Don’t be Caught Out with Capped Price Servicing

Most car manufactures now offer some form of capped price servicing when you purchase a new car from your dealer. The top ten manufactures all now offer these types of services. But what are they?

Capped price servicing is a broad industry term referring to a type of servicing program offered by a manufacturer, in which the maximum cost of each scheduled service is revealed ahead of time.

The details vary, but the basic structure remains the same: A manufacturer publishes a servicing program that covers a pre-determined portion of your ownership period, be it three, six or five years, or even the life of your vehicle.

Your new car will arrive with a servicing schedule (the maximum amount of time recommended between servicing) which is a number of months or a kilometre reading, whichever comes first. That number varies from brand to brand. An example is a service is required at 12 month/15,000km and each manufacture has their own schedule.

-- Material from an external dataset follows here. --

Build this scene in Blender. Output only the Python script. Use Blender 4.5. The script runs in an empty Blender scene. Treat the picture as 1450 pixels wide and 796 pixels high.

These programs can be known as capped price servicing, fixed price servicing or menu priced servicing and despite having this you really need to understand the fine print and what you get. Some capped services don’t include key fluids, like brake fluid, coolant or oil, while others are valid only for the warranty period. Manufacturers reserve the right to change the price of some parts of their programs, be it the labour rate or the cost of things like oil and coolant. So it’s best to check the current price before you book your car in.

While knowing what the service is going to cost is great because you can plan for it and make sure you have the money there to ensure you don’t void your warranty. However, the dealer will do a general check over the entire car. This is for your safety and the vehicles longevity and to make sure nothing is dangerous.

The most common non-safety items for what is known as ‘upsell’ are pollen (A/C) filters, wiper blades, tyre rotate and/or balance. A trusted dealer will not try to sell you anything you don’t need but the service advisor normally make bonus on these upsell items and they have a minimum number they need to sell per month.

Unless it is a safety/roadworthy item like brake pads, tyres, bulbs or something along those lines you do not need to do it then and there. You also don’t need to do the roadworthy items as it is your choice but however dealers will state on your invoice the issue and in their opinion it is unsafe so they aren’t liable.

A pollen filter can set you back upwards of $90 while wiper blades can be upwards of $35. These are items not included in a capped service. So while your capped price might be $300 your bill could be much higher for items that aren’t included.

The best thing to do is speak with your service advisor either at drop off of when they call you so you know your options. It is a retail situation and while the staff does want a sale, they also want you to be happy, return and most importantly be safe.